Darkthrone Announces New Album “Eternal Hails” – Due Out This Summer 


Darkthrone.- photo credit Ester Segarra

 

Darkthrone has announced their new album to drop this summer, dubbed Eternal Hails from their label Peaceville on June 25th, 2021. Although we don’t have new music yet, this is one of the years’ highly-anticipated releases on the strength of their stellar career and banger of a recent album in 2019’s Old Star (also Peaceville). New music and full pre-orders should follow soon, but you can pre-order the digital version now at their Bandcamp. Check out the artwork and the full tracklisting below. 

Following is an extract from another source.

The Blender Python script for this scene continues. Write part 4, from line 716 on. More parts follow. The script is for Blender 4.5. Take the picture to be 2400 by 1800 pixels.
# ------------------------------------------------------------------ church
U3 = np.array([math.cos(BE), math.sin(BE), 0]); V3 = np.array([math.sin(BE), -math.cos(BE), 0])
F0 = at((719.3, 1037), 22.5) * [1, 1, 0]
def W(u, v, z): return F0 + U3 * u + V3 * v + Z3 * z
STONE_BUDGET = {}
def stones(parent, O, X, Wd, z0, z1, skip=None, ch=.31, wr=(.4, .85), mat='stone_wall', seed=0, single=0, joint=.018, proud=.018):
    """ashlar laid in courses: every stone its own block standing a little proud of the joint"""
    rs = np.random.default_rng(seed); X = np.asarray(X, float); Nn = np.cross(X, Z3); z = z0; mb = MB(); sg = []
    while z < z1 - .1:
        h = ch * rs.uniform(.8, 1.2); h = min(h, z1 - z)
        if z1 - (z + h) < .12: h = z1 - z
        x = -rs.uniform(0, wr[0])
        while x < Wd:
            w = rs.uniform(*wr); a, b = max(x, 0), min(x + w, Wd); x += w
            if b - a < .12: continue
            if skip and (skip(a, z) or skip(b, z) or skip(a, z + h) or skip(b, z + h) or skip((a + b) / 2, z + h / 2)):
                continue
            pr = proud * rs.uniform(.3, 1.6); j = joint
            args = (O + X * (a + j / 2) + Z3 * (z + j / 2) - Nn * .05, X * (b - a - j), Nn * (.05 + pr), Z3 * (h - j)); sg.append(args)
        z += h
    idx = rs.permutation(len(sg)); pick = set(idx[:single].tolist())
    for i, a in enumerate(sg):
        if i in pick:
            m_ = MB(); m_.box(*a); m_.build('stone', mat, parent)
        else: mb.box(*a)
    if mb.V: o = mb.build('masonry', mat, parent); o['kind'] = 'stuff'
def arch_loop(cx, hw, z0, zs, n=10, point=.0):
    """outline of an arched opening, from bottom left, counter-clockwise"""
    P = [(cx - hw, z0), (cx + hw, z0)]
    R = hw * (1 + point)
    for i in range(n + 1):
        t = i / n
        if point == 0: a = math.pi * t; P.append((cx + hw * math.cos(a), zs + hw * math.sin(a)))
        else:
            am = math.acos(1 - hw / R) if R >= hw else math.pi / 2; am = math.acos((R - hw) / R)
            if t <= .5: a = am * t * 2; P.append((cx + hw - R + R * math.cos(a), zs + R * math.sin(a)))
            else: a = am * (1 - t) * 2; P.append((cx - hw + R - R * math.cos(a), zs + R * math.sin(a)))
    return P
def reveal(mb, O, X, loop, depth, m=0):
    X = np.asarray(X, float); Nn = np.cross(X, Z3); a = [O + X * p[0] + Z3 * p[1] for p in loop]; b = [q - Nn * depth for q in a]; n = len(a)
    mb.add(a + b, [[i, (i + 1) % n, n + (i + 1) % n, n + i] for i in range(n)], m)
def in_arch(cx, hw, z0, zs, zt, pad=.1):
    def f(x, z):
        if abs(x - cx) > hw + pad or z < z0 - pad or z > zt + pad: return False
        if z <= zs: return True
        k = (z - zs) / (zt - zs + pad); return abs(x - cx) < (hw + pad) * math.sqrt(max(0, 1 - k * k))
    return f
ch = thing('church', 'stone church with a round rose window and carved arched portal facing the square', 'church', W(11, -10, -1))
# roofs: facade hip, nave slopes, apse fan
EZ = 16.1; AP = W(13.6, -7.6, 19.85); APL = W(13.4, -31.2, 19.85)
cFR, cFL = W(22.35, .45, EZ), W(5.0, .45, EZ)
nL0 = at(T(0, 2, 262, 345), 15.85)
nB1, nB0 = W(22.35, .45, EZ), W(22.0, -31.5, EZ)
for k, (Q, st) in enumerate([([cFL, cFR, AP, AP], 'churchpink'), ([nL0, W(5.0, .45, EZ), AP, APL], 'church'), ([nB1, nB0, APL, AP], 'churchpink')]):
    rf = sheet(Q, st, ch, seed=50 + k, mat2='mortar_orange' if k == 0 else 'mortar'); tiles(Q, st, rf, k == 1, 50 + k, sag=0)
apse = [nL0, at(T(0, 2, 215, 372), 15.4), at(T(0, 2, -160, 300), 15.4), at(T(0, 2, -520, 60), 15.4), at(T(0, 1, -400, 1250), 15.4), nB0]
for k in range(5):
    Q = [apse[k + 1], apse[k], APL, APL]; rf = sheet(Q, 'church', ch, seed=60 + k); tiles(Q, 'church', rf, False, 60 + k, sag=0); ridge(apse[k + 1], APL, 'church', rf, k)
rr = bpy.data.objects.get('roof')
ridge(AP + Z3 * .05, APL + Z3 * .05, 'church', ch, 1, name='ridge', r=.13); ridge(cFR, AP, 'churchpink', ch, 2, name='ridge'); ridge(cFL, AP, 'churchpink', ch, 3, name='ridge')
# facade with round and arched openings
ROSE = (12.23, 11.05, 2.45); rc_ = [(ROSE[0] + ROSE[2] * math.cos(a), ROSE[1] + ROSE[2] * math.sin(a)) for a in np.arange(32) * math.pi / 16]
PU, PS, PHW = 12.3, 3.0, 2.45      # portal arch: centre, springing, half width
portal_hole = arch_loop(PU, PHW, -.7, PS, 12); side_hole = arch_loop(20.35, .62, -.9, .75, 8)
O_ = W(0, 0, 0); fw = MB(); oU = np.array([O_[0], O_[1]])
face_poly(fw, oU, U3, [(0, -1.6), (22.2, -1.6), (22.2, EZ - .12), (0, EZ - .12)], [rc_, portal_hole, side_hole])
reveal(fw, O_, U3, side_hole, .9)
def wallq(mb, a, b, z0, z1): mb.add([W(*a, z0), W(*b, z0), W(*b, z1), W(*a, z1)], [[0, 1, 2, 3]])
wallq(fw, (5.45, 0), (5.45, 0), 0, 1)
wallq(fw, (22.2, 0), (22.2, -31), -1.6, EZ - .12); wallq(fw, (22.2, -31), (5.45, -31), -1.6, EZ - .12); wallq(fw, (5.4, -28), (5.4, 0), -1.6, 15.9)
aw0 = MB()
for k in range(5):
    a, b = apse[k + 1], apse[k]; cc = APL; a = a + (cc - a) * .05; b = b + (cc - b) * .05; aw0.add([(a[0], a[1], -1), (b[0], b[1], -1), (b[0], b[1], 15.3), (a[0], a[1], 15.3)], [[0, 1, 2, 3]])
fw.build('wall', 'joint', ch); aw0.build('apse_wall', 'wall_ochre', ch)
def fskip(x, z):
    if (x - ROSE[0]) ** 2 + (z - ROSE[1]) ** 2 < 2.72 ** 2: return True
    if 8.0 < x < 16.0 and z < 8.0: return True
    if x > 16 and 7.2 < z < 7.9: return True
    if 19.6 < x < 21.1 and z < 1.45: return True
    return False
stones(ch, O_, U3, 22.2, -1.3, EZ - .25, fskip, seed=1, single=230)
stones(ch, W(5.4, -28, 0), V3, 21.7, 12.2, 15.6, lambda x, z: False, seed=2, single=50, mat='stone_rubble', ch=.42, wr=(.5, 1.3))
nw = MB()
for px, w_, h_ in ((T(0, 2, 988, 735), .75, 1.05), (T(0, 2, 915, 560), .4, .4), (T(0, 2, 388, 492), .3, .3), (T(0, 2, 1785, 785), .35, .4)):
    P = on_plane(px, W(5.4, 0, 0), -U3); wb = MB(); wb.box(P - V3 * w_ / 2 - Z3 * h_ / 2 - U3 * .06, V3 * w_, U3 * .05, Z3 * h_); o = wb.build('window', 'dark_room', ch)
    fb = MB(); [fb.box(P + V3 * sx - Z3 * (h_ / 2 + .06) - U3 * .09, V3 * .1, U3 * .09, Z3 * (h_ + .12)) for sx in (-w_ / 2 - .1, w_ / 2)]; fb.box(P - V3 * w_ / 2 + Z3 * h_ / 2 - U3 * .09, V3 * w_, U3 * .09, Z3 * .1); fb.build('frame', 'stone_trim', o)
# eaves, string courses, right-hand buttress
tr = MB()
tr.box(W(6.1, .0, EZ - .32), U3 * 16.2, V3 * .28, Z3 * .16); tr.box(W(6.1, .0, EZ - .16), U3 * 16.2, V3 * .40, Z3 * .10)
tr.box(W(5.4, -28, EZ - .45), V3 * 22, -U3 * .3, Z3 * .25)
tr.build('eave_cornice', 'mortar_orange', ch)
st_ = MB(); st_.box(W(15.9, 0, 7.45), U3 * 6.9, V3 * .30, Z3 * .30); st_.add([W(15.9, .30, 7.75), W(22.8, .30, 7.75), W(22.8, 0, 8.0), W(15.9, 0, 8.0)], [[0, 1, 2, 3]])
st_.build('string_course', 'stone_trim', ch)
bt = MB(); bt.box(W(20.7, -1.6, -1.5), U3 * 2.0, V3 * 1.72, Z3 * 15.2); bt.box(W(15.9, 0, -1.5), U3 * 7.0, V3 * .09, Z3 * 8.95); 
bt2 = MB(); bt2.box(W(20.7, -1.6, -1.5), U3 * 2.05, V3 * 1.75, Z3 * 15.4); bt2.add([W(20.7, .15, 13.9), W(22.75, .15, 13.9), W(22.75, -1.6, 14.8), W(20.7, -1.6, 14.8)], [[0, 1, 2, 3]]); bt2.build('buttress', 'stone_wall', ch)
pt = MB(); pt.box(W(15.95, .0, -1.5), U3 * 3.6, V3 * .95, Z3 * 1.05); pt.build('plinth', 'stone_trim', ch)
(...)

Darkthrone – Eternal Hails Tracklist

His Master`s Voice [07:17]

Hate Cloak [09:16]

Wake of the Awakened [08:24]

Voyage to a North Pole Adrift [09:24]

Lost Arcane City of Uppakra [07:02]

https://peaceville.bandcamp.com/album/eternal-hails

With the highly revered Norwegians remaining ever-dedicated to the art of the riff after 35 years of existence, Darkthrone return for album number nineteen and a new dose of metallic godliness. On the back of 2019’s triumphant ‘Old Star’ opus, the duo of Nocturno Culto & Fenriz present a 41 minute maelstrom of Epic Black Heavy Metal across five sprawling compositions. Organic and dynamic, the album is an exploration of the very finest vintage metal and the best of doom, all delivered in the unmistakable Darkthrone style, whilst also incorporating instruments such as the Moog to further expand upon these soundscapes.

 

Eschewing the process of using their own Necrohell II studios – which has served the band so well over the last 15 years – & welcoming a change of environment and the opportunity to experiment with new ideas, ‘Eternal Hails……’ was recorded at Chaka Khan Studio in Oslo, & engineered by Ole Ovstedal & Silje Høgevold, breathing new life into the sound while retaining the essence of Darkthrone’s natural, raw feeling.

 

The cover artwork features the piece “Pluto and Charon” (1972), from renowned science fiction artist David A. Hardy; a hugely inspirational image for both Fenriz & Nocturno Culto spanning several decades, and this also stands as a symbolic link between the genre-bending styles apparent on Darkthrone’s earliest works, to those same traits evident on ‘Eternal Hails……’.